Wednesday, October 12, 2022



The Trench Mortar Officer has been labelled as a short story, but I consider it to be a sketch since it has a considerable amount of dialogue. Adrian Consett Stephen (1892-1918) was a young playwright with his four plays produced prior and during World War One. His sketch maybe a likely idea for a future play. He wrote this piece while he was in France during World War One. Stephen was an acting Major in the British Royal Field Artillery when he was killed in action at the age of twenty-five on March 14, 1918. Since the major character in The Trench Mortar Officer is in the actual position that Stephen held, this work may be somewhat centered on the events and his thoughts of a particular day. Adrian Consett Stephen was born and educated in Australia.  He was one of the few men from his country serving in a British regiment.                                                                           

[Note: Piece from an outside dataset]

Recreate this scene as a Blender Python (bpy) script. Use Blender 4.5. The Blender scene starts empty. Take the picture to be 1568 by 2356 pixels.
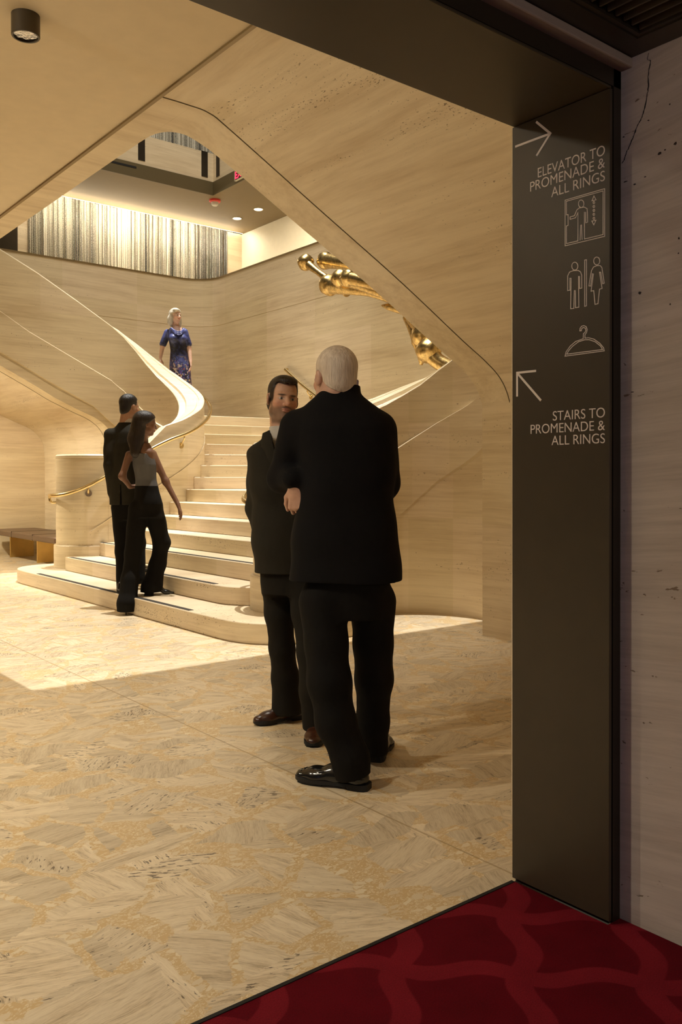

                                                         ADRIAN CONSETT STEPHEN

The initial setting for this piece, which commences before breakfast, is a dugout on the French Front belonging to a Captain of a Trench Mortar division before breakfast. Later the Captain is called to go to a trench—a second location. He goes to the trench and gives the order to fire a mortar. When it lands in the German trench, it does not explode since it is a dud. The Captain begins to return to his dugout when several mortars are fired by the Germans and the bombs fall into a trench near him. He hardly notices them since he is focused on his thoughts, and he falls into a sump hole. “Life is not worth living” he gurgled.

After lunch in his dugout, he is given forms to complete by four o’clock. When evening comes the officer steps out of the dugout. The scene has the moon shining and softly through the silence floats some music. This moment of peacefulness gives him some hope that ‘Life is worth living after all-even here.”

Since the Trench Mortar was a significant weapon during World War One, it is important to know a bit about the type of weapon it was.  The Trench Mortar was widely utilized during WWI since it could be fired from a position in the trench, and it saved the mortar crews from physically being exposed to the enemy.  The Germans improved upon this older type of military weapon, and they began to stockpile it before the war commenced on the French Front. The Trench Mortar consists of a short tube designed to fire a projectile/bomb at a steep angle.


                                             This photo shows the British Stokes Mortar  

When World War I began, the British military was caught short by this old, but improved war weapon which caused many British soldiers’ deaths as well as left many of the troops with serious wounds. However, Great Britain began production in late 1915 on a greatly improved mortar weapon created by Sir Wilfred Stokes (1860-1927) to be used by its army and its allied partners. By the end of the war, both sides had developed a full range of highly efficient deadly mortar bombs that could be fired at the rate of twenty-two bombs per minute with a range of 1,200 yards.                                                        

                                              U.S. Soldiers loading a Trench Mortar in 1918

I believe this sketch illustrates a significant aspect of trench warfare during World War One that is lost to most individuals today. But I also think that had the sketch been published while the war was in progress, it would have given an insight into the battlefield that those at home did not know.

The Trench Mortar Officer illustrates one day in the life of an officer on the battlefield and the adverse conditions he continually battles that are beyond one’s ability to alter.  It illustrates that these conditions can wear down even the strongest individual.  The Trench Mortar Officer is the leader who had a bad day, but lives to recognize by day’s end that life is still a gift.